Events
Upcoming -
'Against a Military Transition: War, Climate Breakdown and Reparative Action' - Advocacy Talk with Khem Rogaly (Common Wealth) and Nico Edwards (University of Sussex)
Date: Thursday 6 February, 3 - 5pm
Venue: Global Studies Resource Centre, Arts C Building
The world’s most powerful states are arming themselves to the teeth. Amid escalating geopolitical conflict and competition, global military spending has hit record levels. At the same time, the climate crisis is nearing points of no return: the world is on track for 1.5 degrees of warming within the next five years; loss and damage funds are totally inadequate; and the US, UK and EU’s green programmes lack ambition and coordination as well as due attention to climate injustices. At this juncture - with global temperatures and military spending reaching simultaneous all-time highs - what are the implications of rising militarism for a world that needs coordinated mitigation and adaptation to the climate crisis?
Military establishments have developed one answer to this question: from Brussels to Washington, Western militaries are positioning themselves as solutions to the climate crisis. This project of military adaptation is founded on two strategic fictions: first, that Western military power must be expanded and repurposed to govern climate chaos; and second, that materiel and operations can be made “green” to maintain military superiority in a net zero world.
These fictions conceal the reality of the West’s military power, disguising it as a route to peacekeeping in a dystopian future, rather than a primary source of ecological damage. Attempts to maintain Western military superiority are also an unstable basis to coordinate a global transition to new modes of organising production and consumption. Decades of overseas interventions and a US-sanctioned genocide in Gaza exemplify the global instability produced by US - and by extension NATO - empire, while Cold War-style tension between US and China promotes ruthless competition over perceived economic interests, tying climate investments to geopolitical competition rather than cooperation towards deep decarbonisation.
A serious project to address climate breakdown instead requires understanding the position of Western militaries at the root of an unequal global order, along with their role as historic defenders of fossil fuel interests.
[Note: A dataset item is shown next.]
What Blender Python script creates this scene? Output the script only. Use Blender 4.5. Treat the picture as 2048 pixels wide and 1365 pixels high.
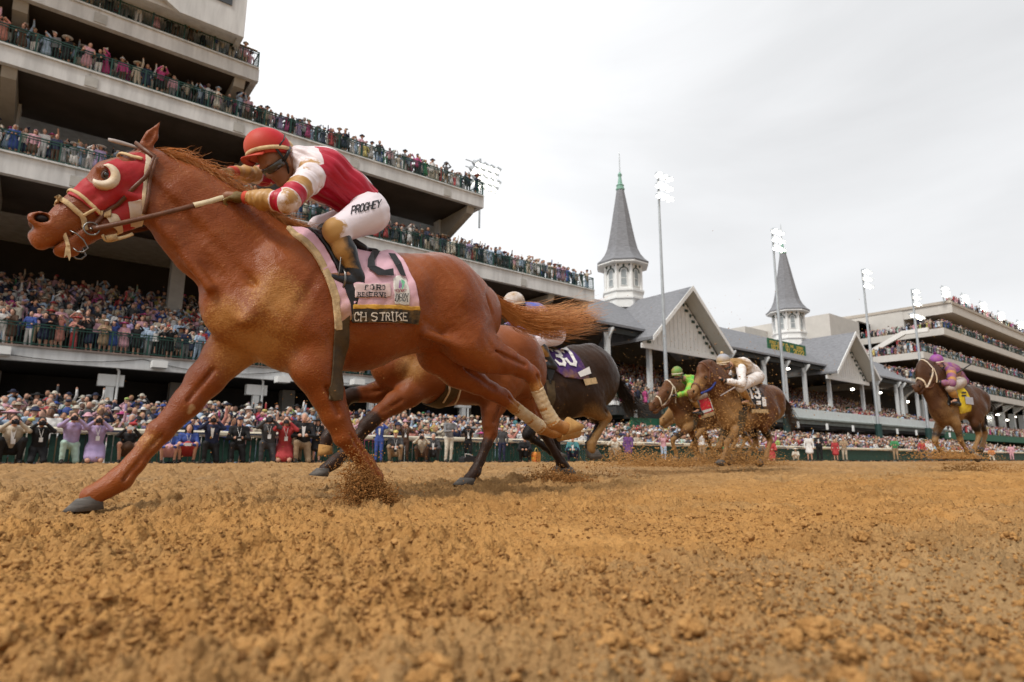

An industrial transition from the production of military equipment to social and ecological goods is an example of a solution that addresses the economic order and its militaristic foundations (extractivism and militarism) at once. Rather than accept Western militaries as capable of “climate action”, real solutions to social and ecological crises reckon with their role in engineering and maintaining fossil empire. Redirecting state support from military industries to international climate finance and a just transition for arms workers are essential steps in the right direction. The just transition demands a drawdown, not the expansion, of military power.
Please see the attached for information on further reading.
'The Antinuclear Movement in Perspective' - Martin Shaw in conversation with Sasha Roseneil
Date: Wednesday 12 February, 5pm-7pm
Venue: Fulton A Lecture Theatre
As nuclear weapons rise up the international agenda, Martin Shaw will be talking about his new book The Campaign for Nuclear Disarmament (Agenda Publishing), the first academic study of the movement in Britain to be published this century, with Sasha Roseneil, author of Disarming Patriarchy: Feminism and Political Action at Greenham (Open University Press, 1995), and Common Women, Uncommon Practices: the Queer Feminisms of Greenham (Cassell/Bloomsbury, 2000).
The movement against nuclear weapons was the first postwar mass protest movement in Britain and the discussion will include the roles of social movements and the intersections between them as well as the current politics of nuclear weapons. In addition to their academic research, both speakers were participants in the 1980s peace movement, Martin in European Nuclear Disarmament and CND and Sasha in the Greenham Common women's peace camp.
Martin Shaw is Emeritus Professor of International Relations and Politics and Sasha Roseneil is Vice-Chancellor at the University of Sussex.